Sheila Simon's Candidacy Not Without Political Irony

Irony alert: Paul Simon basically created the separate primary ticket system that gave us Scott Lee Cohen

Sheila Simon, heiress to the most honest name in Illinois politics -- and a large collection of bow ties! -- has joined the list of Democrats angling for the lieutenant governor’s job.

And how ironic is that: it was Sheila Simon's father who made this post-Scott Lee Cohen debacle possible in the first place.

True story. In 1968, when Simon was seven years old, her father served under Republican Governor Richard Ogilvie.

“We loaded up a car with ‘Paul Simon for Lieutenant Governor’ painted on the side, and spent the summer driving around the state,” Simon recalled Tuesday. “It was one of those old station wagons with wood.”

Paul Simon won, but the Lt. Gov/Gov relationship was strained. So strained, in fact, that Simon had to promise not to appoint a senator if one dropped dead while the governor was out of state.

The mismatched couple led Illinois to change its constitution, so candidates for governor and lieutenant governor run separately in the primary, but as a team in the general election.

That, of course, is the system that gave us Scott Lee Cohen.

And now the family that created the split primary system may benefit from it -- 42 years later.
 
So far, Simon’s campaign consists of a YouTube video featuring testimonials from her friends in Carbondale, where she teaches law at Southern Illinois University and served a term on the city council.

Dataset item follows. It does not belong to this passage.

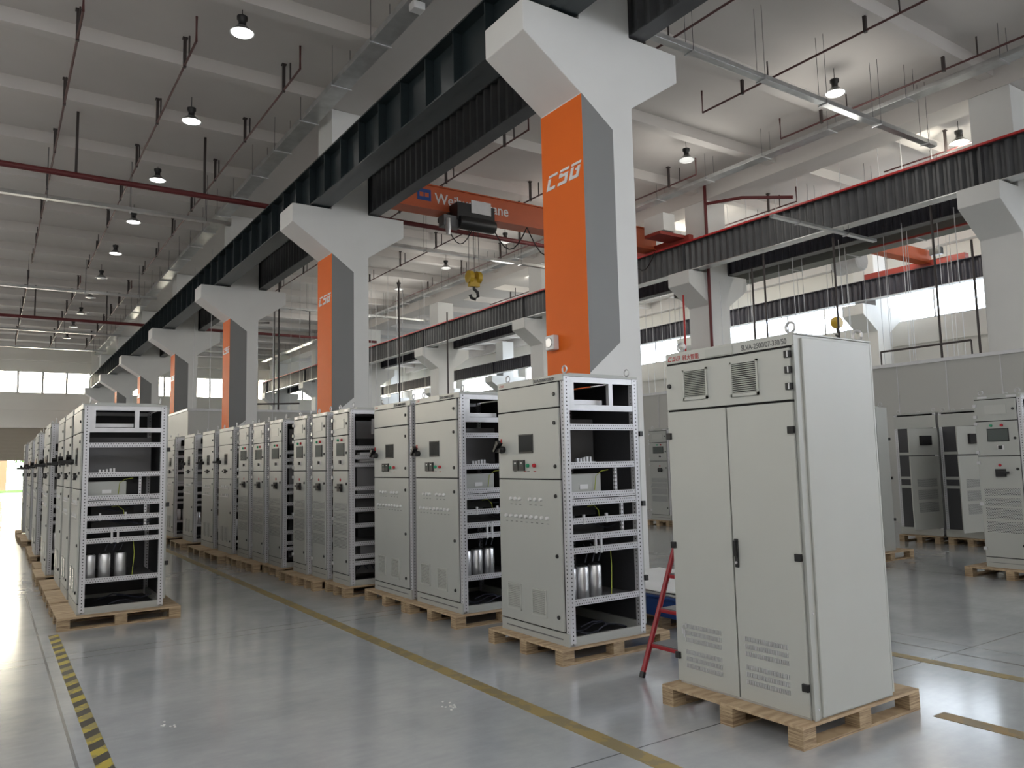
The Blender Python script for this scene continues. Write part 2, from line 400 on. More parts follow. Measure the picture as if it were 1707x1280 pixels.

“I think the number one thing I can add to the ticket is geography,” Simon said, echoing the pitch from her campaign video. “The Republican ticket is spread far and wide across the state. This ‘Chicago versus the rest of the state’ is pitched often, and not necessarily to anyone’s advantage. To hear someone from Carbondale say, ‘Yeah, we have links to Chicago,’ that’s pretty significant.”
 
As lieutenant governor, Simon would continue her reform crusade by promoting a fairer system for drawing congressional districts. The ones we have now look like squids, dumbbells or seahorses.
 
“I’d like to see the districts reflect meaningful geographic units,” she said.
 
Simon's candidacy isn't a long shot, either. Quinn's already appointed Simon to the Illinois Reform Commission, and she was said to be on his short list of replacements after Cohen stepped down last month.

And don't forget: the Democratic Party owes Simon big time.

As the guardian of her father’s political legacy, Simon cut a legendary ad for Barack Obama during the 2004 Democratic primary for Senate, declaring him the heir to the Paul Simon tradition of progressivism and honest government. That ad was the spark that ignited Obama’s surge to the top of the polls. Obama tried to return the favor three years later, campaigning for Simon when she ran for mayor of Carbondale. Simon lost that election.

Maybe that was because she’s too liberal for Little Egypt. Though she could be just right for Illinois.